In contrast to the hostile attitude of his predecessor, Sadiq Khan and his team are supportive of trade unions and have repeatedly said that they want to improve industrial relations. But somehow senior management at TfL don’t seem to have got the memo!
Once again passengers on the Central line will face disruption from tonight in a dispute that LU seem to have no interest in solving. For weeks, they didn’t even bother to meet with us; when we offered to explore alternatives to forced displacement that would incur no extra cost to the company, they dismissed it out of hand.
This isn’t just a matter of management not sticking to agreements, (though we don’t believe they have). No reasonable employer would force staff to move location, adding hours to their travelling time without exploring other alternatives. And when staff show just how upset they are by a large strike vote, you would expect any reasonable employer to say “clearly there is a problem here, we need to find a way to fix it” Instead, LU directors seem to shrug their shoulders and think “let them go on strike if they want to!”

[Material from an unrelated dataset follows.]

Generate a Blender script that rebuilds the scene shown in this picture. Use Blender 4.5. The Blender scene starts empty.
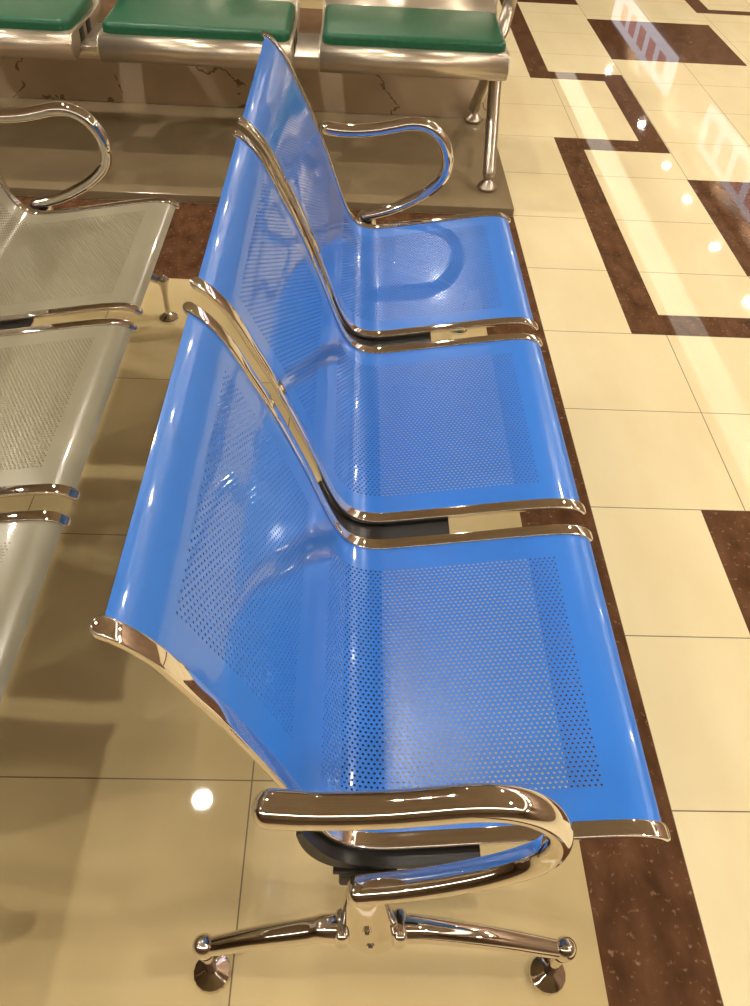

It’s no way to run a railway.
Our members don’t want to have to go on strike. It costs them money and means they are once again subjected to the anger of the press and some of the public. They want problems at work to be resolved. But instead London Underground seem to lurch from dispute to dispute careless of the effect this has on its passengers or the morale of its staff.
Instead of seeking opportunities to improve relations, some senior managers seem to want to pick unnecessary fights. Meetings of the Company Council, the highest level of the machinery of negotiation between unions and the company, where access to full time roles for Night Tube drivers could have been discussed before we went into dispute were cancelled or postponed. This year’s first full meeting of the Trains Council, where issues that effect drivers across the network are discussed has also been cancelled. Is it really surprising that our members feel the only time management are prepared to engage is when they ballot for strike action?
It is in no one’s interest to have dispute after dispute. It is certainly not what our members or the travelling public want. Its long past time that someone in TfL realised that their culture of confrontation is simply making problems worse. Nice phrases about working cooperatively are easy; But the will and the action to deliver it are still missing.